10 September 2011

The Politics of Pronouns

Last month I quoted from an interview with James W. Pennebaker, a University of Texas psychologist who has researched our use of pronouns and how they correlate with other traits.

It turns out (not entirely as a surprise) that Pennebaker has a new book coming out, titled The Secret Life of Pronouns: What Our Words Say About Us.

Ben Zimmer’s review for the New York Times begins:
When President Obama addressed the nation after the killing of Osama bin Laden in May, some conservative reactions to his rhetoric were all too predictable. On National Review Online, Victor Davis Hanson highlighted the 15 times that Obama used “I,” “me” or “my” in the 1,400-word speech, and asserted that “these first-person pronouns . . . reflect a now well-known Obama trait of personalizing the presidency.” A few weeks later, when Obama gave a speech at the C.I.A.’s headquarters in Langley, Va., the Drudge Report offered the headline, “I ME MINE: Obama praises C.I.A. for bin Laden raid — while saying ‘I’ 35 times.”
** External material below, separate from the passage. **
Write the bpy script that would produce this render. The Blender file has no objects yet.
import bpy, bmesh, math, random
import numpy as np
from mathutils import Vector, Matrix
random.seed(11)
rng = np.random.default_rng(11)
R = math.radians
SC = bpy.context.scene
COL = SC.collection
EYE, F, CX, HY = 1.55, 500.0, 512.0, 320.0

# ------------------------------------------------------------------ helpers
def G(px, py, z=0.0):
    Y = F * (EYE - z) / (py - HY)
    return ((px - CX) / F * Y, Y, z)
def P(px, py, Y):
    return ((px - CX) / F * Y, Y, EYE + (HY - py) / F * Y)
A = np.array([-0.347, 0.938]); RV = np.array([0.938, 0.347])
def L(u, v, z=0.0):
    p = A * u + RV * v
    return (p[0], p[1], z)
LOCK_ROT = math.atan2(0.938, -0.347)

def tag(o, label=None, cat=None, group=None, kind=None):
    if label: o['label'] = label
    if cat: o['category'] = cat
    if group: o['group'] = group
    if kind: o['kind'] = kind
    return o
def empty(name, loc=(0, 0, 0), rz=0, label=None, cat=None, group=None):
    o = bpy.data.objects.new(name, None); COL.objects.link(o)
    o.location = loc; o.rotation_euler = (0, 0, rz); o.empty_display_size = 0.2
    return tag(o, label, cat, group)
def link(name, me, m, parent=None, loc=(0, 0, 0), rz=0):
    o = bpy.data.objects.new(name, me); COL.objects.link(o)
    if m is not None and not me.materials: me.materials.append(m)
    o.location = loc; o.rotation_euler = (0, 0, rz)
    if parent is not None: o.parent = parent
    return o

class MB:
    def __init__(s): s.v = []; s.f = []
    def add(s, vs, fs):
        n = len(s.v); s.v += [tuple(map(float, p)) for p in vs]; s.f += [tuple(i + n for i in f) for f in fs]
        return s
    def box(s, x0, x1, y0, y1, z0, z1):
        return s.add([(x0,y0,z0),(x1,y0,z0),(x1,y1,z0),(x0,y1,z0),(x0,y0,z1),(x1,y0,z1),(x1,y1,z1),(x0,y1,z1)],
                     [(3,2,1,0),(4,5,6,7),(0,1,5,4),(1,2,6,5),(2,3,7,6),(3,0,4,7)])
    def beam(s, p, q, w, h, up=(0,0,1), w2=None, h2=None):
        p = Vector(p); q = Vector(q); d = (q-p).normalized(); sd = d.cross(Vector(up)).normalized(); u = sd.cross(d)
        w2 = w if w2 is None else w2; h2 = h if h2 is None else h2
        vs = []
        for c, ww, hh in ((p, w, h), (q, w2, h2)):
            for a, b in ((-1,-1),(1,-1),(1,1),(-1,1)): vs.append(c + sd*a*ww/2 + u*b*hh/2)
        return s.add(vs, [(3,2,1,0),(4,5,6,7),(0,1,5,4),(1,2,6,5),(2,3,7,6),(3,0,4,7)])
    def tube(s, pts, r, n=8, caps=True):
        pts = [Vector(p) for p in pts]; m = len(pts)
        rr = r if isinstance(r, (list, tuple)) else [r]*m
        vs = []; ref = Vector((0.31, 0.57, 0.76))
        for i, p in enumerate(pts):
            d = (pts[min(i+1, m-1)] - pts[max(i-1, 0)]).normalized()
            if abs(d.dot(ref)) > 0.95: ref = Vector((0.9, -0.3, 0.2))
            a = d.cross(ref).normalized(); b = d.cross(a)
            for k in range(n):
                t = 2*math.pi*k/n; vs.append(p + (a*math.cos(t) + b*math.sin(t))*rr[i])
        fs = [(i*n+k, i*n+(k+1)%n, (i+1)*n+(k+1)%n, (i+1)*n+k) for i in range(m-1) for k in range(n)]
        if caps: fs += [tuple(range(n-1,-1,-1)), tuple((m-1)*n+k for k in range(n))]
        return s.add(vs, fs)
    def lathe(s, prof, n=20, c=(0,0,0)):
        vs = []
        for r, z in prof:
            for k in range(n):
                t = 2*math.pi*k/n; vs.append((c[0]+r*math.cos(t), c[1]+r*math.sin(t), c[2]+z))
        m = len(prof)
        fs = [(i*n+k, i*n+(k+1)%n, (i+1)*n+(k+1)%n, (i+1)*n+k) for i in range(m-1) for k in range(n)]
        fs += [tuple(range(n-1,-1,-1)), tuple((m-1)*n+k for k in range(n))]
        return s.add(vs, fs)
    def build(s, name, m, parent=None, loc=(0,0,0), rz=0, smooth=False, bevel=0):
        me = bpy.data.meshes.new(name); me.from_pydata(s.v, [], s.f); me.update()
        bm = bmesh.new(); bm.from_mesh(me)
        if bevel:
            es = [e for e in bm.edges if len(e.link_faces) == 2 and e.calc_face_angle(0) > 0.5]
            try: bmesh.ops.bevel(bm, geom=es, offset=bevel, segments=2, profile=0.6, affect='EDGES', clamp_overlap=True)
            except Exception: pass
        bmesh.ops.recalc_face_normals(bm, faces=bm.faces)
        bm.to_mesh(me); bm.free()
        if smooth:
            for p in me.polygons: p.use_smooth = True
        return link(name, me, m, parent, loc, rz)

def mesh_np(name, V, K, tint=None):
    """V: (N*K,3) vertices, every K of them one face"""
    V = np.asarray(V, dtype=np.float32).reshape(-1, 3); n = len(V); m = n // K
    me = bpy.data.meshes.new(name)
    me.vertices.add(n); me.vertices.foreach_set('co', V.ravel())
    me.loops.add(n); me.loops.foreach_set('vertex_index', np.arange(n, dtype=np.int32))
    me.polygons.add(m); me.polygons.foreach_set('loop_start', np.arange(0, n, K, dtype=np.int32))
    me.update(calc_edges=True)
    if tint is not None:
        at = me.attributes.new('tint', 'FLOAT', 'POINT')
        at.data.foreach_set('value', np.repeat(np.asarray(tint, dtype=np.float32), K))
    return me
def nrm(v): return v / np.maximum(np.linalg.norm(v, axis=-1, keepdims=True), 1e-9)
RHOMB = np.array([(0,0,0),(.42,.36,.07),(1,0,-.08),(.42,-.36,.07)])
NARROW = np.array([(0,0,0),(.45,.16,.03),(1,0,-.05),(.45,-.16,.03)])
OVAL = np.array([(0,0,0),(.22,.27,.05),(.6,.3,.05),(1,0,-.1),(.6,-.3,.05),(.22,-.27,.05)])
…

This “well-known Obama trait” has come up again and again in criticisms from the right — George Will has said that Obama is “inordinately fond of the first-person singular pronoun,” while Charles Krauthammer has written of the president’s “spectacularly promiscuous use of the word ‘I.’ ”

Regrettably, none of these pundits have bothered to look into how Obama might compare with his predecessors. . . . Pennebaker crunches the numbers on presidential press conferences since Truman and finds that “Obama has distinguished himself as the lowest I-word user of any of the modern presidents.” If anything, Obama has shown a disdain for the first-person singular during his administration.

“Why,” Pennebaker wonders, “do very smart people think just the opposite?” He chalks it up the selective way we process information: “If we think that someone is arrogant, our brains will be searching for evidence to confirm our beliefs.” If we’re predisposed to look for clues that Obama is all about “me me me,” then every “me” he utters takes on outsize importance in our impressionistic view of his speechifying.
Especially if one’s standards for what seems arrogant in a black man’s speech are different from what seems arrogant in a white man’s speech.

1 comment:

Glenn Ingersoll said...

standards? we don't need no freakin' standards!